[Scene script records]
::::
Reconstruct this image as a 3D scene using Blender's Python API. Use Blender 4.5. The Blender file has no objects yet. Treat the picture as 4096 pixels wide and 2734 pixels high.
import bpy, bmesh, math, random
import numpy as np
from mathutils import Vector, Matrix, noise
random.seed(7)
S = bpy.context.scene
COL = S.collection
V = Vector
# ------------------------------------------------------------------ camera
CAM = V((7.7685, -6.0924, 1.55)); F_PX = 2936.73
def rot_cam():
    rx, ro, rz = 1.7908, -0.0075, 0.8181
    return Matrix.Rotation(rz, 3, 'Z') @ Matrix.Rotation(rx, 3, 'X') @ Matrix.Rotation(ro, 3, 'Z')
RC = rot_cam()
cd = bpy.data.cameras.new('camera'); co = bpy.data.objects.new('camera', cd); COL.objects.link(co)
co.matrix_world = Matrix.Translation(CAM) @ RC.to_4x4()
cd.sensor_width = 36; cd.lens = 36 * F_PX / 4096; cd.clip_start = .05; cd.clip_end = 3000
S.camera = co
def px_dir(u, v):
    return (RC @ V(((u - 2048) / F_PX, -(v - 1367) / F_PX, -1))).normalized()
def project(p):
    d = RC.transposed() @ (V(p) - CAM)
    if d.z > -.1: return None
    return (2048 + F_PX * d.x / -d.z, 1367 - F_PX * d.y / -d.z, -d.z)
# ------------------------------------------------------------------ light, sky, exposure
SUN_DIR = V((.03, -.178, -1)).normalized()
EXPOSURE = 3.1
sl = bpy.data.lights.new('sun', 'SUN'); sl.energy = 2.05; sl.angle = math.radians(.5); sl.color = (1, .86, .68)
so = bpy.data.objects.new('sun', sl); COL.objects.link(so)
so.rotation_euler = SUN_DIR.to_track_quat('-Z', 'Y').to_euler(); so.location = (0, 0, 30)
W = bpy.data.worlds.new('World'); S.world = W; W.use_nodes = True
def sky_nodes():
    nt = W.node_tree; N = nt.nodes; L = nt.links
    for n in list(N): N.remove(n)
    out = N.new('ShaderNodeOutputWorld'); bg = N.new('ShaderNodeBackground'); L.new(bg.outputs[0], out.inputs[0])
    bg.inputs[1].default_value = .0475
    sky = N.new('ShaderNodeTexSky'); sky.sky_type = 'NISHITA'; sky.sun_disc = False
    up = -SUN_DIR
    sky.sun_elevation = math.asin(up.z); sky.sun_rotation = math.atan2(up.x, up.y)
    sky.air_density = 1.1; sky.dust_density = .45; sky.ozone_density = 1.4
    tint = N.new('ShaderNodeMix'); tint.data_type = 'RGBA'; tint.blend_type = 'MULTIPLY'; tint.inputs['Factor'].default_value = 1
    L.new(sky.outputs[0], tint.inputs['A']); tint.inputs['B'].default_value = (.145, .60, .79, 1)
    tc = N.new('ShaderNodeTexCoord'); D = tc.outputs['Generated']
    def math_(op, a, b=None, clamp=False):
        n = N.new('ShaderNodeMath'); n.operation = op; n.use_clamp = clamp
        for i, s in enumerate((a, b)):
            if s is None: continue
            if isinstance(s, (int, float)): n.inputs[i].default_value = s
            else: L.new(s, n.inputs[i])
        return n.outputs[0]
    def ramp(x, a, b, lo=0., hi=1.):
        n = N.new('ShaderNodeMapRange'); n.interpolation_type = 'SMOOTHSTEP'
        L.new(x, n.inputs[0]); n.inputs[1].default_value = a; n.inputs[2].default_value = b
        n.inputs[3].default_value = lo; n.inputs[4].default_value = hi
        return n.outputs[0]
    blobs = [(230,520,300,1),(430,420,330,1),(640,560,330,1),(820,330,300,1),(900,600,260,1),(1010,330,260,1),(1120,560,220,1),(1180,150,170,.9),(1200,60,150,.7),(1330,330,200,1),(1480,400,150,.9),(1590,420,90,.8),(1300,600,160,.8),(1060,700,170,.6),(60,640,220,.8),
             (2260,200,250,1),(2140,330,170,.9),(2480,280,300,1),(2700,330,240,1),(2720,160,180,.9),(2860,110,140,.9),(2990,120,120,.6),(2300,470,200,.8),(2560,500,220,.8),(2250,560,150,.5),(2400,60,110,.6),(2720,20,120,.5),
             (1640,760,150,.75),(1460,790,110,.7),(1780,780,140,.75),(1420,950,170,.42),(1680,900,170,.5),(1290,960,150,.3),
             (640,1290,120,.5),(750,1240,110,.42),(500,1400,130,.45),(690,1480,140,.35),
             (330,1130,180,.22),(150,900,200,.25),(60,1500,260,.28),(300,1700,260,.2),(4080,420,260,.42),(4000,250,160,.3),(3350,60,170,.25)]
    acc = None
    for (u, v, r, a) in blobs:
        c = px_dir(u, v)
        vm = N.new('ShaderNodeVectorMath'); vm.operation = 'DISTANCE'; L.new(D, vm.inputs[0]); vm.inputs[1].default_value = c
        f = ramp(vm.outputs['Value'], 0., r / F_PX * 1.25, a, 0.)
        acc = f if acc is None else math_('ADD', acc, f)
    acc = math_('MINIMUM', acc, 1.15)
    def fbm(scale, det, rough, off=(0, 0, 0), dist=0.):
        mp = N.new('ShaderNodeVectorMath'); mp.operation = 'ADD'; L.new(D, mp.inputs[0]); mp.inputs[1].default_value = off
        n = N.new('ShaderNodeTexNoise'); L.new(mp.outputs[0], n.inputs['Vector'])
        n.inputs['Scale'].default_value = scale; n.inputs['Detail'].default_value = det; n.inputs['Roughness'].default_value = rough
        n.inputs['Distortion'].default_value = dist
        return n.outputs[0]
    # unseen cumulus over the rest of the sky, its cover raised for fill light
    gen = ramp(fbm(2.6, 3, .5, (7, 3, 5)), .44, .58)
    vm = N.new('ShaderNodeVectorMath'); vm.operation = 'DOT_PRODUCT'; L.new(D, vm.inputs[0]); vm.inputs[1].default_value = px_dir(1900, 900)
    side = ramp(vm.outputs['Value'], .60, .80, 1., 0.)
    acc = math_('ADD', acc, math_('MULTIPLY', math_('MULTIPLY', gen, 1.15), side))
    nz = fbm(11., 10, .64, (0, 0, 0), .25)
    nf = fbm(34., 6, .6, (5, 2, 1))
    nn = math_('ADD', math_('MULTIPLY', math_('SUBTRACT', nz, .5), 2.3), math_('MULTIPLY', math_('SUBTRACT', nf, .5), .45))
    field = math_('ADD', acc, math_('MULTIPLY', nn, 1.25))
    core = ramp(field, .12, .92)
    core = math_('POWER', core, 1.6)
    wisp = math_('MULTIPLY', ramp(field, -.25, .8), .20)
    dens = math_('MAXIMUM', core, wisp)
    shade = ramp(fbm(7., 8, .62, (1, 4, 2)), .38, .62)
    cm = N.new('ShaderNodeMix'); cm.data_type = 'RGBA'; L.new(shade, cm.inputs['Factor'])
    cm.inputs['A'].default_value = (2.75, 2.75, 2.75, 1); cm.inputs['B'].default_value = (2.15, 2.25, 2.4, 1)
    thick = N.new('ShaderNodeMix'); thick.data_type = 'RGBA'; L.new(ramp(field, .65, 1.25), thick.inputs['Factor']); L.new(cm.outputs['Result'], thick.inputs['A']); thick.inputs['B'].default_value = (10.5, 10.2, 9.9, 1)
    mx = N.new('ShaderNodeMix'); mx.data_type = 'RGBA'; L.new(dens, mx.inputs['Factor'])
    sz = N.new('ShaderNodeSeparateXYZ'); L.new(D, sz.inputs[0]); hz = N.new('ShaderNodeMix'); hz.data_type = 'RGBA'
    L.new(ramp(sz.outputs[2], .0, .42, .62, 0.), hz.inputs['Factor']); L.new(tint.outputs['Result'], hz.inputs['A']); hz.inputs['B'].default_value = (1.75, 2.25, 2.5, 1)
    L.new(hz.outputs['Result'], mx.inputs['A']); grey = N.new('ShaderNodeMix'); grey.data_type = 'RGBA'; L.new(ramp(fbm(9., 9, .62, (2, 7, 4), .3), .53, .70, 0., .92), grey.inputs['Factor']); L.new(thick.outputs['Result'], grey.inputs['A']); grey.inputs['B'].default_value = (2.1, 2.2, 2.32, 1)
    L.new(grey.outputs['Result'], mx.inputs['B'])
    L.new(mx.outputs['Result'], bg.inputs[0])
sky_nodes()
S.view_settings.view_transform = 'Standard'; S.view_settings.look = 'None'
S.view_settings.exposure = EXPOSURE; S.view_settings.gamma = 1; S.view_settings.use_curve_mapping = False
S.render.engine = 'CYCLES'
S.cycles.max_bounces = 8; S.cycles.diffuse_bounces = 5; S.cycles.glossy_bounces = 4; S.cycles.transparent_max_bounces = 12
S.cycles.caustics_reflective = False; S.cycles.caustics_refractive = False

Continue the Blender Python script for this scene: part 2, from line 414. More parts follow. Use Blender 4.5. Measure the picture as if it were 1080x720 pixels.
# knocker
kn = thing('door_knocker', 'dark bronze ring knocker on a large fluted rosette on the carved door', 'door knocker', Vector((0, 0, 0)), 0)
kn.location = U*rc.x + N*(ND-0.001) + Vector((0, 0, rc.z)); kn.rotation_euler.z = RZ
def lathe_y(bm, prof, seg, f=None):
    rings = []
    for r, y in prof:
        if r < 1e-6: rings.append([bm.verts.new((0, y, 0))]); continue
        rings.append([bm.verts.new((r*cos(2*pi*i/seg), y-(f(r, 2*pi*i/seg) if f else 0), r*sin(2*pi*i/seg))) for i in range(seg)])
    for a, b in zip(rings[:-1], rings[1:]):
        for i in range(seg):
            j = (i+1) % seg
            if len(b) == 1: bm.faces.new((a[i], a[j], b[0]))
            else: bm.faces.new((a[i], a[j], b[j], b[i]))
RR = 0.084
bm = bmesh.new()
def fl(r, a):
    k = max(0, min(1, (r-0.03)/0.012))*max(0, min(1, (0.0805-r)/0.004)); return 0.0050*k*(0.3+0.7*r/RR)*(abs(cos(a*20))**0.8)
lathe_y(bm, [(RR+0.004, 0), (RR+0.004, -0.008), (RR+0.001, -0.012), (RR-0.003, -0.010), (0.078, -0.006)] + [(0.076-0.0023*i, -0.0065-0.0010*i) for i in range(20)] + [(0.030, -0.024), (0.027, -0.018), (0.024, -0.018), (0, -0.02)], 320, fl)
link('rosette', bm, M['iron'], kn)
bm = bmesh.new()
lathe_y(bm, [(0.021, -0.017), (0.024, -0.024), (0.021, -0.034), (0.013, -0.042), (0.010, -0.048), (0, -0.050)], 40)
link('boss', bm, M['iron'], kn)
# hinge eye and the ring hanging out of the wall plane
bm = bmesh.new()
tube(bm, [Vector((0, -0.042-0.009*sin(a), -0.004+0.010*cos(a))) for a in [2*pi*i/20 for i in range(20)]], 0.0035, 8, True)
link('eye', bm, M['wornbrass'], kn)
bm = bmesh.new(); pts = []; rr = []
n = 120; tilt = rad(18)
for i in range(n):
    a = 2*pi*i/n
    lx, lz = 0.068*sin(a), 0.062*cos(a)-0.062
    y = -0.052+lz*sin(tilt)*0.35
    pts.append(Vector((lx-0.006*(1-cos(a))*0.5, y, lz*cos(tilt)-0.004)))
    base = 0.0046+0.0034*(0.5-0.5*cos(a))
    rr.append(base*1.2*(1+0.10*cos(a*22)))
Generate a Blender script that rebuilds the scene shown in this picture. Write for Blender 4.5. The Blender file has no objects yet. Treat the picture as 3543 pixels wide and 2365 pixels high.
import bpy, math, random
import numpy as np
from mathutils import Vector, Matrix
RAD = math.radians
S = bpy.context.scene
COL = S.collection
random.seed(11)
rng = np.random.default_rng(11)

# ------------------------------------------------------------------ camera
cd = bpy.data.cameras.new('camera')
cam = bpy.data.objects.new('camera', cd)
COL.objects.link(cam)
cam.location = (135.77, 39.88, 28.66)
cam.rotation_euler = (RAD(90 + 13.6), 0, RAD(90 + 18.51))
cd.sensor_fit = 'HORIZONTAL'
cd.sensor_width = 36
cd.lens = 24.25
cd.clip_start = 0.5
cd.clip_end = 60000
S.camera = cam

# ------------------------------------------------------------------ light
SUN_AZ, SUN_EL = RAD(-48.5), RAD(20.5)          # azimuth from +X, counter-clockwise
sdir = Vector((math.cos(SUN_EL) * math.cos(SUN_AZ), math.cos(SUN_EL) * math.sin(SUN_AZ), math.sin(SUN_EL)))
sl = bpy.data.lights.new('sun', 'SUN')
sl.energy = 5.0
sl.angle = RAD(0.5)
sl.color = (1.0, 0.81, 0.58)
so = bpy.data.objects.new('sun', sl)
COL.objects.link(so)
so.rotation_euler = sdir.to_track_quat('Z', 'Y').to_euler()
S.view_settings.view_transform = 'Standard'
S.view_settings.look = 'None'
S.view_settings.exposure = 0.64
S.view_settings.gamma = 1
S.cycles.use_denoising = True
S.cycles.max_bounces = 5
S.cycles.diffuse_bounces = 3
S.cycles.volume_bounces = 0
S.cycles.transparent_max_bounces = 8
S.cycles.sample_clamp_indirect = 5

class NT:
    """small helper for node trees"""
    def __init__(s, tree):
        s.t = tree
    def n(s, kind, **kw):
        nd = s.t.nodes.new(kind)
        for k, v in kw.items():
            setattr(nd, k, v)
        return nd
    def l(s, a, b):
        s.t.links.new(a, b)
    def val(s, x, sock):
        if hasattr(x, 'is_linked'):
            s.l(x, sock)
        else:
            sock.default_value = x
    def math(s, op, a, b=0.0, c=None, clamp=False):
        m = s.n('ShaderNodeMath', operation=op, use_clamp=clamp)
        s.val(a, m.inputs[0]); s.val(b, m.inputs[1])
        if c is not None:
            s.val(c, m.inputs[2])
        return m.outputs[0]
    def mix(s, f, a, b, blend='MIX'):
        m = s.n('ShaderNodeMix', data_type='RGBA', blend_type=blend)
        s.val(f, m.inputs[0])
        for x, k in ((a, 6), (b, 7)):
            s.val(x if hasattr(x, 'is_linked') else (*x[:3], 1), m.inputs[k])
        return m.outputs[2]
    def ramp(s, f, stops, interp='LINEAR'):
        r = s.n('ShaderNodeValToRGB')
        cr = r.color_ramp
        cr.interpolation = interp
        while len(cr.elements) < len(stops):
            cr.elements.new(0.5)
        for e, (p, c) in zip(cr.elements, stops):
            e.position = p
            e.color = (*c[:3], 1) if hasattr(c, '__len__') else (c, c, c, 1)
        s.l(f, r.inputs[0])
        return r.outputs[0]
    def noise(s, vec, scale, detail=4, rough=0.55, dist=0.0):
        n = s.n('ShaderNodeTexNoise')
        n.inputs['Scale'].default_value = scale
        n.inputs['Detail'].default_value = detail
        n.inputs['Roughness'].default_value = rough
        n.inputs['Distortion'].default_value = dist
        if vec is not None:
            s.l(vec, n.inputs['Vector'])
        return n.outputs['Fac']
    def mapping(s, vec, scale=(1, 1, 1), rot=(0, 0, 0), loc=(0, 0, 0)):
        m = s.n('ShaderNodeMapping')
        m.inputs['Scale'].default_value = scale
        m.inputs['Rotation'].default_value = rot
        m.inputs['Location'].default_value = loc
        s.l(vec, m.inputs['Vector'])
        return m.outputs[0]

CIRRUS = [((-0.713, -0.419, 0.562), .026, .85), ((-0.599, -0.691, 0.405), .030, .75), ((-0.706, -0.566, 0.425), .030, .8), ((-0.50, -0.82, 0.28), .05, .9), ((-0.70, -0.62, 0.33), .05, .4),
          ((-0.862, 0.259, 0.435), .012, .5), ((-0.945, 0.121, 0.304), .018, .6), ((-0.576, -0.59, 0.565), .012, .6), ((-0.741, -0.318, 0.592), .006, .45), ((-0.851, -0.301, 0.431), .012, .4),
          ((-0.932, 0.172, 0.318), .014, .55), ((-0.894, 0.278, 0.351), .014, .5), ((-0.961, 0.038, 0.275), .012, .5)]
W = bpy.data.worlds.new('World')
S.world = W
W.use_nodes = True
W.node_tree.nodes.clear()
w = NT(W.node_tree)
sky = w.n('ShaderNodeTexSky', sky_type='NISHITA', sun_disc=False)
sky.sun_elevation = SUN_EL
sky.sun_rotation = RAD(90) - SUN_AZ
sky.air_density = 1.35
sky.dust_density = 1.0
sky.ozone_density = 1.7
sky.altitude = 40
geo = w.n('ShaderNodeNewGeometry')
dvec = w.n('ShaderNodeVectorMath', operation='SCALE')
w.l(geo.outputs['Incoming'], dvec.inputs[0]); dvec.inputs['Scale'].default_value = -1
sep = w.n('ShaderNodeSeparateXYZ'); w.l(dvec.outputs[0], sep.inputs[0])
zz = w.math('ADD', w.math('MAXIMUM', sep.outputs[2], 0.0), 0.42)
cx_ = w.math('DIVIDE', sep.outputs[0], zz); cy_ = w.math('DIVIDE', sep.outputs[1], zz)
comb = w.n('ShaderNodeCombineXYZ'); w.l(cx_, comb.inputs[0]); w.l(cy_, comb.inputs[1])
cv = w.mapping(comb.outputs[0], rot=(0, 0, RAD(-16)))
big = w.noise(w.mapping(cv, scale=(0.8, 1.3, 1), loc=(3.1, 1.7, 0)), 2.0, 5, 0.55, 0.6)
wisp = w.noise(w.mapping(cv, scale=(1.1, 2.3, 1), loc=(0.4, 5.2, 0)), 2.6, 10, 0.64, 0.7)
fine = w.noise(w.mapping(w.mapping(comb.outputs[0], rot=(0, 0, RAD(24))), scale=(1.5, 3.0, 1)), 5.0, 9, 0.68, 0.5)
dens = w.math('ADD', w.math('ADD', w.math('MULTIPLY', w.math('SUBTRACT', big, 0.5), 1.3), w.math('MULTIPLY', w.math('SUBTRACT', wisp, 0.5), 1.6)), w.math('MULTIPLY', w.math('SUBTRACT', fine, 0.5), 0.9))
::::
TASK DESCRIPTION ->
Working from the data above, extract solely the lines from the one containing "Generate a Blender" through the one containing "S.camera = cam", exactly as they appear, both included.

COMPLETE OUTPUT ->
Generate a Blender script that rebuilds the scene shown in this picture. Write for Blender 4.5. The Blender file has no objects yet. Treat the picture as 3543 pixels wide and 2365 pixels high.
import bpy, math, random
import numpy as np
from mathutils import Vector, Matrix
RAD = math.radians
S = bpy.context.scene
COL = S.collection
random.seed(11)
rng = np.random.default_rng(11)

# ------------------------------------------------------------------ camera
cd = bpy.data.cameras.new('camera')
cam = bpy.data.objects.new('camera', cd)
COL.objects.link(cam)
cam.location = (135.77, 39.88, 28.66)
cam.rotation_euler = (RAD(90 + 13.6), 0, RAD(90 + 18.51))
cd.sensor_fit = 'HORIZONTAL'
cd.sensor_width = 36
cd.lens = 24.25
cd.clip_start = 0.5
cd.clip_end = 60000
S.camera = cam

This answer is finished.